A Spanish-speaking female agent wrapped the 6-year-old boy in a white blanket and, with the help of a male agent, carried him outside to a van. Her expression was anguished as she faced the glare of reporters cameras and protesters outside the house. Protesters threw chairs and other objects at the agents, who responded by firing pepper smoke into the crowd. No serious injuries were reported.

Elián was then whisked to Watson Island, near Miami Beach, where he was transported by helicopter to Homestead Air Force Base, some 20 miles south of Miami. He was then flown in a U.S. Marshal's plane to Andrews Air Force Base in Maryland, where under extraordinary secrecy, he was reunited with his father, Juan Miguel González. The site was closed to the media, and officials said the family would likely remain there for several days.

By early afternoon, at least three of the boy's Miami relatives -- including his cousin Marisleysis and great uncle Lazaro -- had followed suit, boarding a plane for Washington. Once there, they planned to request meetings with Juan Miguel and President Clinton.

A hearing is scheduled in federal court May 11 to consider the Miami family's petition that the boy be allowed to stay in the U.S. A federal district court in Atlanta has also ordered that the boy not be removed from the U.S. before that hearing. Juan Miguel González's attorney said the father had no intention of trying to do that.

"Juan González has made a commitment to stay in the United States during this appeal and he will live up to that commitment," said Gregory Craig.

The raid came two days after President Clinton stated the boy should be reunited with his father. But when asked Saturday if he had ordered the raid, he denied having done so.

"She (Reno) managed this, but I fully support what she did," the president said.

Accordingly, members of the Miami González family and their supporters attacked Clinton.

Speaking to reporters inside the family's house, an emotional Marisleysis González had harsh words for Janet Reno and the president. "He dishonored his own family and now he has dishonored mine," she said, with a reference to Clinton's sex scandal with intern Monica Lewinsky.

Marisleysis González said the raid took the family by surprise. "We were talking to them," she said of the Justice Department negotiators. "Then they put us on hold and when we were on hold they pounded on the door."

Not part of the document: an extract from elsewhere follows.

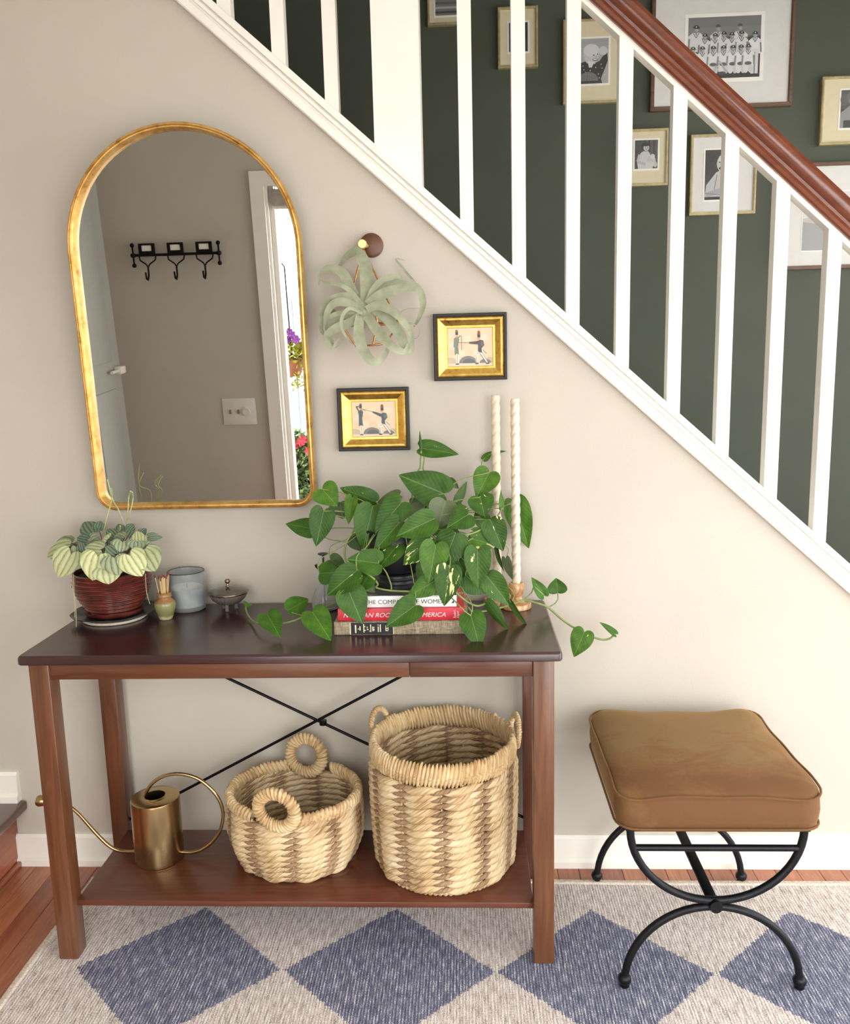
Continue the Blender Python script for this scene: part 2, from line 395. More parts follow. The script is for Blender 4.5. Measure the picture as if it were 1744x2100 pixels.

In the house at the time was Donato Dalrymple, one of two fishermen who rescued the boy from the sea on Thanksgiving Day after his mother and other rafters drowned in an attempt to escape Cuba. Dalrymple was hiding with the boy in a closet. Marisleysis accused the federal agents of pointing a rifle at the boy, but Reno later denied that. Dramatic news photos taken by an Associated Press photographer who was inside the house, also indicated that weapons were brandished but were not pointed at the boy and the INS agent did not have his finger on the trigger.

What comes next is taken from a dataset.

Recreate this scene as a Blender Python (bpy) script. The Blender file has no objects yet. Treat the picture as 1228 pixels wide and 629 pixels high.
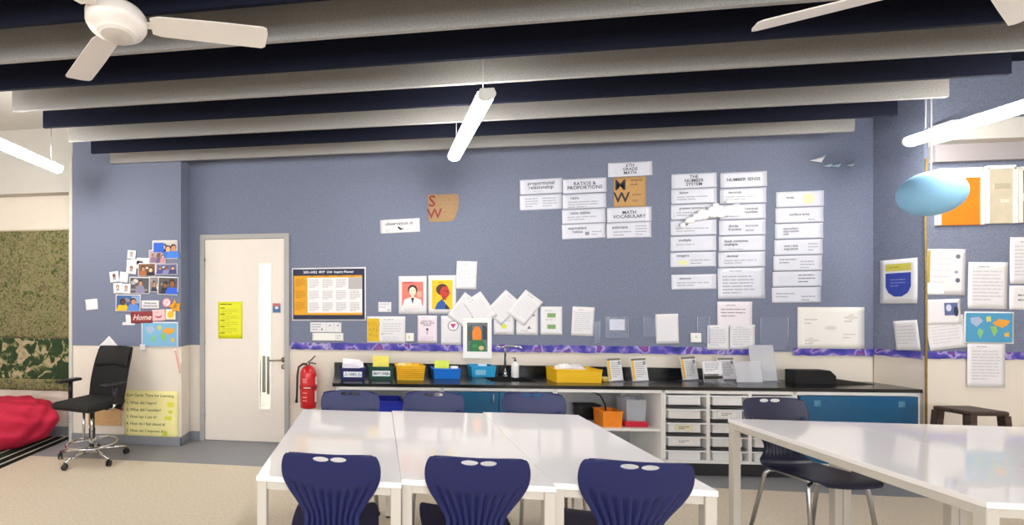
import bpy, bmesh, math, random
from mathutils import Matrix, Vector
C = bpy.context.scene.collection
PI = math.pi
rnd = random.Random(7)

# ------------------------------------------------------------------ materials
def lin(c):
    c = c.lstrip('#')
    v = [int(c[i:i+2], 16) / 255 for i in (0, 2, 4)]
    return tuple(x / 12.92 if x <= .04045 else ((x + .055) / 1.055) ** 2.4 for x in v) + (1,)
MATS = {}
def mat(col, rough=.6, metal=0, noise=0., scale=60., bump=0., spec=.5, alpha=1., coat=0.):
    """plain procedural surface: colour mottled by noise, optional bump"""
    key = (col, rough, metal, noise, scale, bump, spec, alpha, coat)
    if key in MATS: return MATS[key]
    m = bpy.data.materials.new('surface_' + col.strip('#')); m.use_nodes = True
    nt = m.node_tree; b = nt.nodes['Principled BSDF']
    c = lin(col)
    b.inputs['Base Color'].default_value = c
    b.inputs['Roughness'].default_value = rough
    b.inputs['Metallic'].default_value = metal
    b.inputs['Specular IOR Level'].default_value = spec
    b.inputs['Coat Weight'].default_value = coat
    b.inputs['Coat Roughness'].default_value = .08
    b.inputs['Alpha'].default_value = alpha
    if noise or bump:
        tc = nt.nodes.new('ShaderNodeTexCoord'); n = nt.nodes.new('ShaderNodeTexNoise')
        n.inputs['Scale'].default_value = scale; n.inputs['Detail'].default_value = 4
        nt.links.new(tc.outputs['Object'], n.inputs['Vector'])
        if noise:
            r = nt.nodes.new('ShaderNodeValToRGB')
            r.color_ramp.elements[0].position = .3; r.color_ramp.elements[1].position = .7
            r.color_ramp.elements[0].color = tuple(x * (1 - noise) for x in c[:3]) + (1,)
            r.color_ramp.elements[1].color = tuple(min(1, x * (1 + noise)) for x in c[:3]) + (1,)
            nt.links.new(n.outputs['Fac'], r.inputs['Fac']); nt.links.new(r.outputs['Color'], b.inputs['Base Color'])
        if bump:
            bp = nt.nodes.new('ShaderNodeBump'); bp.inputs['Strength'].default_value = bump; bp.inputs['Distance'].default_value = .004
            nt.links.new(n.outputs['Fac'], bp.inputs['Height']); nt.links.new(bp.outputs['Normal'], b.inputs['Normal'])
    MATS[key] = m
    return m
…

Reno and other Justice Department officials had conducted negotiations by telephone all night with González family attorneys and other Miami community leaders who were in the Little Havana house. But she said those negotiations failed and she had no alternative but to order the raid.

"Up until the last we tried anyway we could to encourage Lazaro González to deliver the child to his father," she said at a Washington press conference after the raid. "But every time we thought we had achieved what they wanted, it was not enough." She said González consistently placed "roadblocks" in the negotiations.

Reno defended the use of armed agents. "We had received information there were guns perhaps in the crowd, perhaps in the house," she said. "We knew this could be traumatic. We set it up in a way to minimize that." INS' Doris Meissner said the boy had been given toys to play with on the plane, including Play-Doh, which children can squeeze to reduce stress.

Meissner said the unidentified female agent who took the boy from the house also accompanied him to Washington. The agent was prepared to talk to the child and tell him he was being reunited with his father, and to assure him that he was not being sent back to Cuba or put back on a raft -- a fear the child had expressed, according to his Miami relatives.